The end of the slot should be at the pin to start with little or no drag. I would remove the return spring the clip and washer and try to slide the slotted arm off the pin. If it drags too much it's too tight and can cause firm or harsh upshifts. If it drags, slip it off and screw the end in and put it back on the pin. As I said, to start, the end of the slot should fit against the pin, no gap or tension. You can fine tune from there. Unscrewing the end will increase shift feel. Screwing it in will soften the shift. Only a turn or 2 at a time then test drive to see how it is.
This is without the return spring. So it is to loose and I need to get the right side (back) of the slotted arm just to the pin?

066.jpg
 
This is without the return spring.

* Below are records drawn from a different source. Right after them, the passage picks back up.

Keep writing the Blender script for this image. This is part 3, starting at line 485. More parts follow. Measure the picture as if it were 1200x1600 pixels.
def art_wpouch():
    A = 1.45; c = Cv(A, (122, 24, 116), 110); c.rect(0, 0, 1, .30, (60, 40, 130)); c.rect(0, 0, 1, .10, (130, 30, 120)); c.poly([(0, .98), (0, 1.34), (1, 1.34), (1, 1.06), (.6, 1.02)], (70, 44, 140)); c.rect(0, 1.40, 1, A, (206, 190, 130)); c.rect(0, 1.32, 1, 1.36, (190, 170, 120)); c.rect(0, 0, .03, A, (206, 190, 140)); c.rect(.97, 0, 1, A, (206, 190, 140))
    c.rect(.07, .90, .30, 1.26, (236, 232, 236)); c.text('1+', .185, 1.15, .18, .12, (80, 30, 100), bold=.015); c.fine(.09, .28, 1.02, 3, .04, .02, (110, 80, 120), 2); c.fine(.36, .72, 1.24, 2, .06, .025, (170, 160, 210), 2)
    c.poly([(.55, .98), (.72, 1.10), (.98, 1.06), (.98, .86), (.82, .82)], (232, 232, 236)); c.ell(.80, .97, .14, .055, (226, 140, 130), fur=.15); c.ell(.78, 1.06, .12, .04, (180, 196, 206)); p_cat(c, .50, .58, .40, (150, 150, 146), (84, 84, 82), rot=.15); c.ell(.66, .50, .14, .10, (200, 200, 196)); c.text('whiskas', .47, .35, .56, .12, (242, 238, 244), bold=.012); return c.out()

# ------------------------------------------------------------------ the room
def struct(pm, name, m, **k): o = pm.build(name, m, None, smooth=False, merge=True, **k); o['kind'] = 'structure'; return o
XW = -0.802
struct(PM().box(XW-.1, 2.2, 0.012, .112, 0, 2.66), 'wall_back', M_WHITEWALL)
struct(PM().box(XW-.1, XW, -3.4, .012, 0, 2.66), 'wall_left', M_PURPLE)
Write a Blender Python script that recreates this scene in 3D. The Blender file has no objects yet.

So it is to loose and I need to get the right side (back) of the slotted arm just to the pin?

View attachment 1715680848
Try unscrewing it to close the gap. When the throttle is wide open, the linkage should be at it's furthest position. You would need to jack the car up with stands underneath and have a helper to test it that way.
 
Try unscrewing it to close the gap. When the throttle is wide open, the linkage should be at it's furthest position. You would need to jack the car up with stands underneath and have a helper to test it that way.
No drag at all! You are so awesome. Thank you for all your help. Out for a test drive.

067.jpg
 
Try unscrewing it to close the gap. When the throttle is wide open, the linkage should be at it's furthest position. You would need to jack the car up with stands underneath and have a helper to test it that way.
Took it for a test drive and I like it shifting at a higher speed however, it is still shifting hard into 2nd.